Knowledge at Wharton: If we had with us right now the CEOs of some companies that are up against this slowing growth phenomenon, what advice would you give them about how they should deal with it?
“Retailers, companies and countries all need to adjust their strategy over time as they start with high growth and inevitably see that growth not decline, but slow.”
Fisher: Well, recognize that it’s a change. I’ve talked about retailing where opening stores is the growth instrument or the most commonly used one. Their change would be to shift to making investments in technology or process changes within their stores to drive comparable-store sales growth. Other companies, such as non-retailers, would have to think through what might be a logical shift in strategy. China, for example, is shifting out of low-end manufacturing. They don’t want to be the T-shirt maker of the world anymore, and are now focusing on innovation, branding, and selling within the internal economy.
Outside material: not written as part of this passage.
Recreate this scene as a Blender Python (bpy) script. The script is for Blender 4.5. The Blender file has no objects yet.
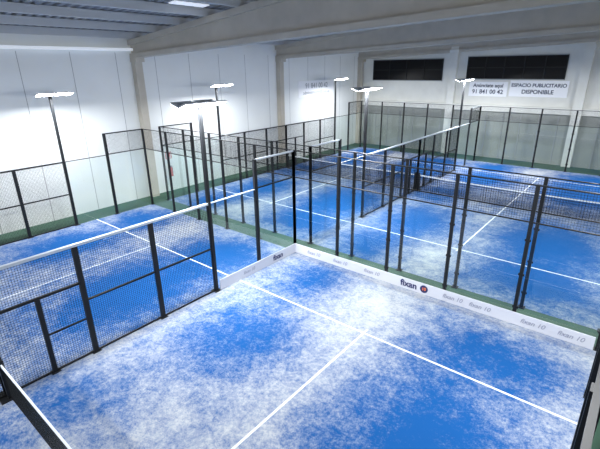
import bpy, math, random
from math import sin, cos, exp, pi
from mathutils import Matrix, Vector
random.seed(4)
S=bpy.context.scene
COL=S.collection
# ------------------------------------------------------------ materials
def new_mat(name):
    m=bpy.data.materials.new(name); m.use_nodes=True
    nt=m.node_tree; nt.nodes.clear()
    out=nt.nodes.new('ShaderNodeOutputMaterial')
    return m,nt,out
def L(c): 
    return tuple(((v/255)/12.92 if v/255<=0.04045 else ((v/255+0.055)/1.055)**2.4) for v in c)+(1,)
def pbr(name,rgb,rough=0.6,metal=0.0,noise=0.0,nscale=3.0,emit=None,estr=0,bump=0.0,spec=0.5):
    m,nt,out=new_mat(name)
    b=nt.nodes.new('ShaderNodeBsdfPrincipled')
    b.inputs['Base Color'].default_value=L(rgb); b.inputs['Roughness'].default_value=rough
    b.inputs['Metallic'].default_value=metal
    b.inputs['Specular IOR Level'].default_value=spec
    if noise>0 or bump>0:
        tc=nt.nodes.new('ShaderNodeTexCoord')
        n=nt.nodes.new('ShaderNodeTexNoise'); n.inputs['Scale'].default_value=nscale; n.inputs['Detail'].default_value=6
        nt.links.new(tc.outputs['Object'],n.inputs['Vector'])
        if noise>0:
            r=nt.nodes.new('ShaderNodeMapRange'); r.inputs[1].default_value=0.3;r.inputs[2].default_value=0.7
            r.inputs[3].default_value=1-noise; r.inputs[4].default_value=1.0
            nt.links.new(n.outputs['Fac'],r.inputs[0])
            mx=nt.nodes.new('ShaderNodeVectorMath'); mx.operation='SCALE'
            mx.inputs[0].default_value=L(rgb)[:3]
            nt.links.new(r.outputs[0],mx.inputs['Scale']); nt.links.new(mx.outputs[0],b.inputs['Base Color'])
        if bump>0:
            bp=nt.nodes.new('ShaderNodeBump'); bp.inputs['Strength'].default_value=bump
            nt.links.new(n.outputs['Fac'],bp.inputs['Height']); nt.links.new(bp.outputs[0],b.inputs['Normal'])
    if emit:
        b.inputs['Emission Color'].default_value=L(emit); b.inputs['Emission Strength'].default_value=estr
    nt.links.new(b.outputs[0],out.inputs[0])
    return m
M_black=pbr('black_powder_coat',(22,24,27),0.5,spec=0.3)
M_wire=pbr('black_wire',(24,27,29),0.8,spec=0.15)
M_rail=pbr('rail_highlight',(190,198,206),0.4,0.2)  # pale colour paints in the light grazing off the top rails
M_white=pbr('white_line',(224,230,236),0.8)
M_banner=pbr('banner_white',(208,210,218),0.5)
M_board=pbr('sign_board_white',(240,242,246),0.6)
M_wall=pbr('white_wall_panel',(230,233,232),0.8,noise=0.05,nscale=0.6)
M_joint=pbr('panel_joint',(154,157,158),0.9)
M_conc=pbr('precast_concrete',(188,182,170),0.9,noise=0.12,nscale=1.5)
M_concw=pbr('painted_concrete',(220,221,216),0.85,noise=0.08,nscale=1.5)
M_trim=pbr('eave_trim_glow',(236,238,240),0.7,emit=(235,242,250),estr=0.35)  # eave trim given added emission so it reads as a bright line
M_green=pbr('green_floor',(60,92,76),0.8,noise=0.15,nscale=2)
M_roof=pbr('corrugated_roof',(150,152,155),0.6)
M_purlin=pbr('purlin_grey',(198,199,198),0.7)
M_lowwall=pbr('grey_lower_wall',(150,154,150),0.85,noise=0.1,nscale=0.8)
M_dark=pbr('dark_window_glass',(14,15,18),0.35,spec=0.15)
M_txt=pbr('sign_text_dark',(52,62,86),0.7)
M_txl=pbr('sign_text_faded',(140,146,156),0.7)
M_navy=pbr('logo_navy',(32,38,92),0.6)
M_orange=pbr('logo_orange',(226,120,60),0.6)
M_greyt=pbr('logo_grey',(150,154,172),0.6)
M_red=pbr('extinguisher_red',(190,30,28),0.35)
M_led=pbr('led_panel',(255,255,255),0.5,emit=(246,250,255),estr=40)
M_house=pbr('lamp_housing',(190,194,198),0.4,0.1)
M_sky=pbr('skylight_sheet',(230,235,240),0.6,emit=(235,240,250),estr=0.6)

def glass_mat():
    m,nt,out=new_mat('clear_glass')
    t=nt.nodes.new('ShaderNodeBsdfTransparent'); t.inputs[0].default_value=(0.925,0.97,0.955,1)
    g=nt.nodes.new('ShaderNodeBsdfGlossy'); g.inputs['Roughness'].default_value=0.03
    f=nt.nodes.new('ShaderNodeFresnel'); f.inputs[0].default_value=1.75
    mn=nt.nodes.new('ShaderNodeMath'); mn.operation='MINIMUM'; mn.inputs[1].default_value=0.22
    nt.links.new(f.outputs[0],mn.inputs[0])
    mx=nt.nodes.new('ShaderNodeMixShader')
    nt.links.new(mn.outputs[0],mx.inputs[0]); nt.links.new(t.outputs[0],mx.inputs[1]); nt.links.new(g.outputs[0],mx.inputs[2])
    nt.links.new(mx.outputs[0],out.inputs[0]); return m
M_glass=glass_mat()

def turf_mat():
    m,nt,out=new_mat('blue_turf_with_sand')
    b=nt.nodes.new('ShaderNodeBsdfPrincipled'); b.inputs['Roughness'].default_value=0.95
    b.inputs['Specular IOR Level'].default_value=0.12
    at=nt.nodes.new('ShaderNodeAttribute'); at.attribute_name='sand'
    tc=nt.nodes.new('ShaderNodeTexCoord')
    def noise(sc,det=5,rough=0.6,dist=0):
        n=nt.nodes.new('ShaderNodeTexNoise'); n.inputs['Scale'].default_value=sc
        n.inputs['Detail'].default_value=det; n.inputs['Roughness'].default_value=rough; n.inputs['Distortion'].default_value=dist
        nt.links.new(tc.outputs['Object'],n.inputs['Vector']); return n
    def math_(op,a,b_):
        n=nt.nodes.new('ShaderNodeMath'); n.operation=op
        for i,v in enumerate((a,b_)):
            if isinstance(v,(int,float)): n.inputs[i].default_value=v
            else: nt.links.new(v,n.inputs[i])
        return n.outputs[0]
    n1=noise(0.7,6,0.6,0.3); nm=noise(2.6,6,0.65,0.4); n2=noise(11,7,0.75); n3=noise(45,3,0.7)
    v=at.outputs['Fac']
    for (n,a) in ((n1,0.85),(nm,1.05),(n2,1.4),(n3,0.9)):
        v=math_('ADD',v,math_('MULTIPLY',math_('SUBTRACT',n.outputs['Fac'],0.5),a))
    r=nt.nodes.new('ShaderNodeMapRange'); r.interpolation_type='SMOOTHSTEP'
    r.inputs[1].default_value=-0.08; r.inputs[2].default_value=1.2; r.inputs[3].default_value=0.0; r.inputs[4].default_value=1.0
    nt.links.new(v,r.inputs[0])
    mx=nt.nodes.new('ShaderNodeMix'); mx.data_type='RGBA'
    mx.inputs[6].default_value=L((22,82,146)); mx.inputs[7].default_value=L((188,191,193))
    nt.links.new(r.outputs[0],mx.inputs[0]); nt.links.new(mx.outputs[2],b.inputs['Base Color'])
    bp=nt.nodes.new('ShaderNodeBump'); bp.inputs['Strength'].default_value=0.25; bp.inputs['Distance'].default_value=0.01
    nt.links.new(n3.outputs['Fac'],bp.inputs['Height']); nt.links.new(bp.outputs[0],b.inputs['Normal'])
    nt.links.new(b.outputs[0],out.inputs[0]); return m
M_turf=turf_mat()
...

Some Chinese companies are emerging that are a different breed from the factory owners that made footwear and apparel in the 1980s, 1990s and even the last decade. So that’s another example of the largest country by population going through the same transformation.
Knowledge at Wharton: What surprised you most about this study?
Fisher: That’s an interesting question. [There were many surprises.] That you can be phenomenally successful. That the successful group put up a 20% stock market return over a five-year period. [They were] phenomenally successful. That they all followed a pretty consistent strategy. That when I would talk to people about how do you grow your earnings when your top-line growth [falls], the common answer would be, “Well, it’s cost cutting, right?” [But for the successful companies,] it wasn’t cost cutting. It was asset leverage. It was a different strategy than what we had thought of. So those were all surprises.
The biggest [surprise], though, is just how many companies have this addiction to growth. It took us a long time to come to that title. But it slowly dawned on us how hard it was to make the transition, even at successful companies that went through periods of denial, such as Home Depot and McDonald’s.
Knowledge at Wharton: Did any question come up during the study that you would like to address through future research? If so, what would that be?
Fisher: I think maybe it would be interesting to see the degree to which this applies to internet retailers, because even though they don’t open stores, they do acquire customers. Just as there’s finite space for stores, there’s a finite [number of] customers in the world. It would be interesting to think about how the lifecycle idea applies to companies other than retailers or to countries.